Friday, February 5, 2010

From my copybook



For an instant she was still, listening to the long, wailing howl from the dark prairie. They all knew what it was. But that sound always ran cold up Laura's backbone and crinkled over the back of her head.

The sky was so full of light that not one star twinkled in it, and all the prairie was a shadowy mellowness.
Then from the woods by the creek a nightingale began to sing.

When the strings were silent, the nightingale went on singing. When it paused, the fiddle called to it and it sang again. The bird and the fiddle were talking to each other in the cool night under the moon.

Its light (moon) made silvery lines in all the cracks on that side of the house. The light poured through the window hole and made a square of soft radiance on the floor.

The ground was hot under their bare feet.

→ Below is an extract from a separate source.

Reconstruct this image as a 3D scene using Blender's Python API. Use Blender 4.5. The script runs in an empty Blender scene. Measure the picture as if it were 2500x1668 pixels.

The sunshine pierced through their faded dresses and tingled on their arms and backs.

The whole sky was filled with lines of wild ducks and wild geese flying north. Crows cawed above the trees along the creek. The winds whispered in the new grass, bringing scents of earth and of growing things.

Then they sat on the clean grass and ate pancakes and bacon and molasses from the tin plates in their laps.

Pa didn't answer, but the voice of the fiddle changed. Softly and slurringly it began a long, swinging rhythm that seemed to rock Laura gently.
She felt her eyelids closing. She began to drift over endless waves of prairie grasses, and Pa's voice went with her, singing
"Row away, row o'er the waters so blue,
Like a feather we sail in our gum-tree canoe,
Row the boat lightly, love, over the sea:
Daily and nightly I'll wander with thee."

1 comment:

  1. I absolutely love these quotes! I'm going to have to steal them. It makes me anxious to read Little House to our kids!